Conversations For Transformation: Essays Inspired By The Ideas Of Werner Erhard

Conversations For Transformation

Essays By Laurence Platt

Inspired By The Ideas Of Werner Erhard

And More




The Cavalry's Not Coming

Santa Barbara, California, USA

January 21, 2012



This essay, The Cavalry's Not Coming, is the companion piece to It is also the ninth in a group of twenty reflections of God: It is also the seventh in a group of twenty written in Santa Barbara:
  1. Santa Barbara
  2. Unbelievable
  3. Give Me Money (That's What I Want?)
  4. True Gold
  5. Getting Into Your World
  6. You Say Stop: About Resisting Transformation
  7. The Cavalry's Not Coming
  8. On This Team Everyone's The Leader
  9. Fireside Chat
  10. The Next Best Thing
  11. Full Circle, Full Spiral
  12. Truth, And What's True
  13. Snowflakes In A Furnace
  14. Something In The Air
  15. Vocal Prowess
  16. Flames In My Rearview Mirror
  17. Back Nine
  18. Chess II
  19. But And And II
  20. My Baby Girl, Now A Bride
in that order.




Whenever I'm near him, he's preoccupied - you know, he's never really present. His attention is always on something else. But I know it isn't on anything specific. It's more like he's holding back, more like he's not participating fully in Life even though he walks and talks and functions as if  he is. He never really lives  his life. Yes he exists, that's for sure. But lives? No, not really. And even when he does on occasion appear to actually live his life, whatever it is he's doing really isn't  living his life. What he's doing is acting out a dress rehearsal  for his life, a practice for his life, a dummy run  of his life. He's expecting someone or some-thing  to come along and ... well ... save  him from being responsible for his life. He thinks until this happens, his real  life hasn't yet started ie what he's living now is just its beta  version.

So he's postponing starting his real life until this someone or something comes along and takes care of things for him. He's still tenderly naïve. The only causal relationship he has with what he wants is he wants it. He hasn't yet figured out wanting whatever he wants isn't enough to get him what he wants  (as Werner Erhard may have said). He says what he wants, yet he never follows through taking action to get what he wants. As a baby, he learned what babies learn: cry loudly when you want food, and you'll get fed. As an adult, he still operates in this now outdated (and quaint) paradigm.

He's waiting for God (or Godot  as Samuel Beckett may have said) to come and provide him with what he wants. And if indeed he's waiting for Godot, then he could be playing either the Vladimir or the Estragon of the piece - I can't determine which. Even if it lands right at his feet, he doesn't pick up the ball and run with it. He's waiting for a better time  to come (in other words he's waiting for "someday  ...") before he'll make any moves which stake a claim to his own future.

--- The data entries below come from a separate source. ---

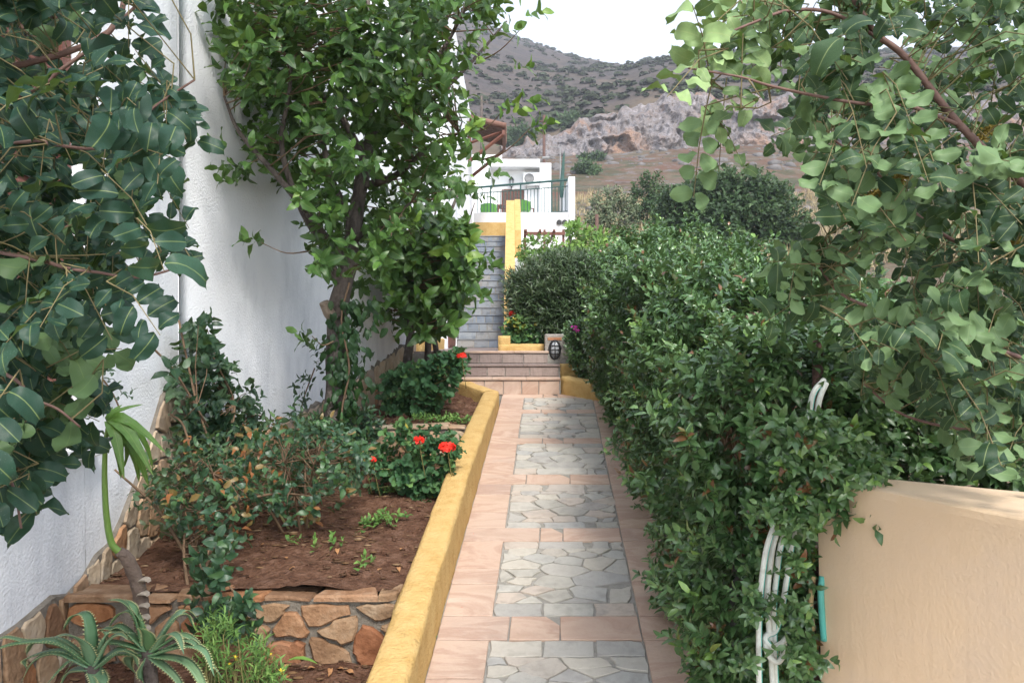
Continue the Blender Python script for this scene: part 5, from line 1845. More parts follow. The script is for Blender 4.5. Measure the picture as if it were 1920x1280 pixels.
# leaves in front of the hose
sh_ = np.array([px(u_ + rng.normal(0, 8), v_ + rng.normal(0, 10), 2.82) for (u_, v_, k_) in ((1500, 830, 14), (1490, 880, 14), (1530, 870, 10), (1520, 800, 8), (1545, 800, 8), (1560, 850, 10), (1490, 940, 12), (1470, 960, 8), (1440, 960, 6), (1430, 1155, 10), (1470, 1140, 5), (1500, 1060, 8), (1500, 1150, 10), (1500, 1230, 10), (1490, 1000, 5), (1410, 1120, 6), (1400, 1240, 6), (1525, 1240, 6)) for _ in range(k_)])
sprigs(L1, sh_, unit(np.tile([-0.3, -0.6, 0.2], (len(sh_), 1)) + rng.normal(0, 0.5, (len(sh_), 3))), 6, 0.07, 0.050, 0.48 + 0.18 * rng.normal(0, 1, len(sh_)))
# tall shoots along the top and loose ones over the path
sh_ = np.array([px(1365 + rng.normal(0, 5), v, 6.6) for v in (468, 455, 440, 425)] + [px(1150 + rng.normal(0, 4), v, 9.0) for v in (470, 455)] + [px(1290, v, 7.4) for v in (470, 462)])
sprigs(L2, sh_, np.tile([0, 0, 1.], (len(sh_), 1)), 7, 0.08, 0.055, 0.9)
sh_ = np.array([px(u_, v_, y_) for u_, v_, y_ in ((1185, 848, 7.0), (1180, 862, 7.0), (1305, 1192, 3.95), (1292, 1200, 3.95), (1300, 1225, 3.9), (1320, 1240, 3.85), (1262, 1075, 4.6), (1250, 1010, 5.0), (1225, 985, 5.2))])
sprigs(L1, sh_, np.tile([-0.5, -0.5, -0.3], (len(sh_), 1)), 7, 0.09, 0.048, 0.4)
# the near end beside the hose and the garden wall
n_ = 420
sh_ = np.stack([rng.uniform(0.90, 1.14, n_), rng.uniform(2.98, 3.12, n_), rng.uniform(0.55, 1.75, n_)], -1)
sprigs(L1, sh_, unit(np.tile([-0.2, -0.8, 0.2], (n_, 1)) + rng.normal(0, 0.45, (n_, 3))), 7, 0.08, 0.052, np.where(rng.uniform(0, 1, n_) < 0.10, 1.12, 0.36 + 0.12 * rng.normal(0, 1, n_)))
n_ = 900
sh_ = np.stack([rng.uniform(1.2, 2.9, n_), rng.uniform(3.1, 3.6, n_), rng.uniform(1.5, 2.12, n_)], -1)
sprigs(L1, sh_, unit(np.tile([-0.1, -0.8, 0.4], (n_, 1)) + rng.normal(0, 0.5, (n_, 3))), 7, 0.09, 0.055, 0.42 + 0.2 * rng.normal(0, 1, n_))
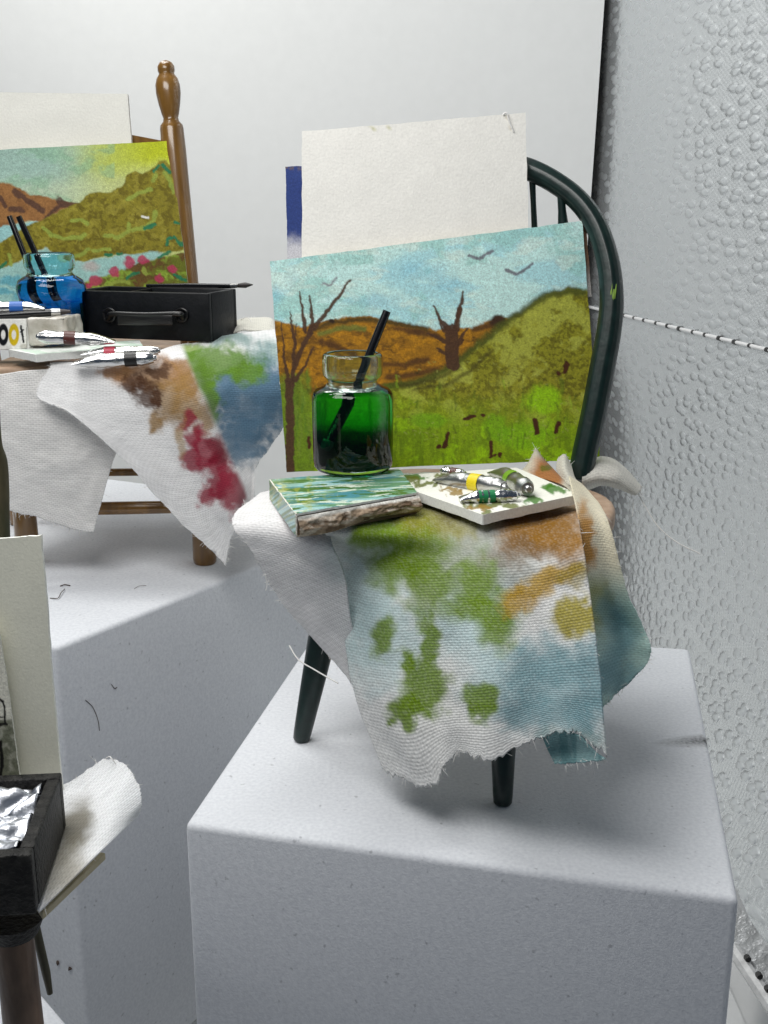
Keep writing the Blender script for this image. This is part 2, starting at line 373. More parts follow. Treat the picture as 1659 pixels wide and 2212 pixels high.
# ------------------------------------------------------------------ sheets
def catmull(P, n):
    """P: (k, ...) control array -> (n, ...)"""
    P = np.asarray(P, float); k = len(P)
    ext = np.concatenate([[2*P[0]-P[1]], P, [2*P[-1]-P[-2]]]); out = []
    for j in range(n):
        t = j/(n-1)*(k-1); i = min(int(t), k-2); u = t-i
        p0, p1, p2, p3 = ext[i], ext[i+1], ext[i+2], ext[i+3]
        out.append(.5*(2*p1+(p2-p0)*u+(2*p0-5*p1+4*p2-p3)*u*u+(3*p1-p0-3*p2+p3)*u**3))
    return np.array(out)
def cloth(name, ctrl, paintfn, parent, nr=150, nc=130, wr=0.02, rag=(0, 0, 0, 0), seed=1, hairs=(0, 0, 0, 0), thick=0.022, mat=None, ripple=0.0):
    """ctrl rows of ((px,py),point); a woven sheet through those points. rag/hairs: top,right,bottom,left"""
    A = np.array([[[c[0], c[1], *c[2]] for c in row] for row in ctrl])      # r,c,5
    G = catmull(A, nr); G = np.stack([catmull(G[i], nc) for i in range(nr)])
    px, py, P = G[..., 0], G[..., 1], G[..., 2:]
    # ragged, torn rims: move rim points in and out within the sheet
    def ragrim(idx_edge, idx_in, amt, axis_len, sd, hard=0.5):
        if not amt: return
        t = np.arange(axis_len)
        n = (fbm(t*.11, t*0+sd, sd, 3)-.5)*2*amt+(RNG.rand(axis_len)-.5)*amt*hard
        return n
    R, Cn = nr, nc
    depth = 10
    for side, amt in enumerate(rag):
        if not amt: continue
        L = Cn if side in (0, 2) else R
        n = ragrim(None, None, amt, L, seed*7+side)
        for d in range(depth):
            f = (1-d/depth)**2
            if side == 2: i = R-1-d; v = P[R-1-depth]-P[R-1-depth-3]; v = v/(np.linalg.norm(v, axis=-1, keepdims=True)+1e-9); P[i] += v*(n*f)[:, None]
            if side == 0: i = d; v = P[depth]-P[depth+3]; v = v/(np.linalg.norm(v, axis=-1, keepdims=True)+1e-9); P[i] += v*(n*f)[:, None]
            if side == 1: v = P[:, Cn-1-depth]-P[:, Cn-1-depth-3]; v = v/(np.linalg.norm(v, axis=-1, keepdims=True)+1e-9); P[:, Cn-1-d] += v*(n*f)[:, None]
            if side == 3: v = P[:, depth]-P[:, depth+3]; v = v/(np.linalg.norm(v, axis=-1, keepdims=True)+1e-9); P[:, d] += v*(n*f)[:, None]
    du = np.gradient(P, axis=1); dv = np.gradient(P, axis=0)
    nn = np.cross(du, dv); nn /= (np.linalg.norm(nn, axis=-1, keepdims=True)+1e-9)
    P = P+nn*((fbm(P[..., 0]*1.3+seed, P[..., 2]*1.1, seed, 3)-.5)*wr*4)[..., None]
    if ripple:
        t = np.linspace(0, 1, nr)[:, None]; s = np.linspace(0, 1, nc)[None, :]
        P = P+nn*(ripple*np.sin(s*9+t*1.5+seed)*t)[..., None]
    # uv in cm from average arc length
    lu = np.linalg.norm(np.diff(P, axis=1), axis=-1).mean(0); lv = np.linalg.norm(np.diff(P, axis=0), axis=-1).mean(1)
    U = np.concatenate([[0], np.cumsum(lu)]); V = np.concatenate([[0], np.cumsum(lv)])
    verts = P.reshape(-1, 3); idx = np.arange(nr*nc).reshape(nr, nc)
    faces = np.stack([idx[:-1, :-1], idx[1:, :-1], idx[1:, 1:], idx[:-1, 1:]], -1).reshape(-1, 4)
    me = bpy.data.meshes.new(name); me.from_pydata(verts.tolist(), [], faces.tolist()); me.polygons.foreach_set('use_smooth', [True]*len(me.polygons))
    uvl = me.uv_layers.new(name='UVMap'); UV = np.stack(np.meshgrid(U, V), -1).reshape(-1, 2)
    li = np.empty(len(me.loops), np.int32); me.loops.foreach_get('vertex_index', li)
    uvl.data.foreach_set('uv', UV[li].astype(np.float32).ravel())
    setcol(me, paintfn(px, py).reshape(-1, 3))
    o = link(name, me, mat or M['cloth']); 
    if parent: adopt(o, parent)
    md = o.modifiers.new('thickness', 'SOLIDIFY'); md.thickness = thick; md.offset = 0
    # frayed fibres at the rims
    mb = MB()
    for side, cnt in enumerate(hairs):
        for _ in range(cnt):
            if side == 2: j = RNG.randint(2, nc-2); p = P[-1, j]; d = P[-1, j]-P[-9, j]
            elif side == 0: j = RNG.randint(2, nc-2); p = P[0, j]; d = P[0, j]-P[8, j]
            elif side == 1: j = RNG.randint(2, nr-2); p = P[j, -1]; d = P[j, -1]-P[j, -9]
            else: j = RNG.randint(2, nr-2); p = P[j, 0]; d = P[j, 0]-P[j, 8]
            d = Vector(d).normalized()+Vector(RNG.randn(3))*.35; ln = .02+abs(RNG.randn())*.035
            a = Vector(p)-d*.03; q = Vector(RNG.randn(3))*.015
            mb.tube([a, a+d*(ln*.5)+q, a+d*ln+q*2.5], [.004, .003, .0015], 4, True)
    if mb.v: 
        h = mb.build('frayed_edge', M['thread'], None, smooth=False); h['kind'] = 'stuff'
        adopt(h, parent if parent else o)
    return o
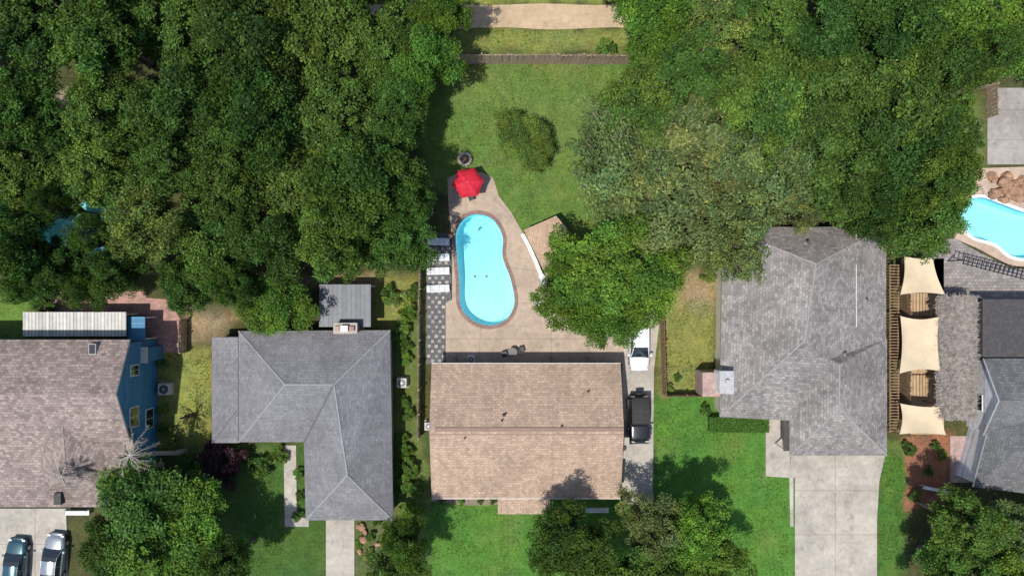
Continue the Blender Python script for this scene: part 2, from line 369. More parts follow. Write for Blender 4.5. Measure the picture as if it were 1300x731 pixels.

In many of our conversations I ask him to consider the possibility God's already  come. I suggest the fact he's alive  is proof God's also already blessed him and completely empowered  him. I suggest all God wants him to do now is go out into the world with this blessing his God-given life is, and live it - fully and abundantly. But whenever I suggest this to him, a blank stare  crosses his face, and I never know whether he can't  get what I'm suggesting or whether he won't  get what I'm suggesting. He says he prefers to get all the directives for his life from Jesus Christ and his church. I suggest he invite Jesus Christ and his church to participate with him in Werner Erhard's programs.

In the movies, when all is lost, when the settlers are about to be massacred by the bad guys, there's the sound of a trumpet and thundering horses' hooves approaching. The cavalry's coming! The lead rider comes into view holding high the Stars and Stripes, the United States flag billowing beautifully. Yaaay  (everybody cheer). The bad guys are vanquished. Yaaay. The settlers are saved. Yaaay. Yaaay. Yaaay.

Real Life isn't a movie. It's not a beta version either. In real Life, the cavalry's not coming. Having created the machine, God's most mysterious, most magnificent, most brilliant work was disappearing into it aftwerwards. Realizing this (contrary to what happens in the movies) is the opportunity to take charge of your own life. It's the opportunity to start really living.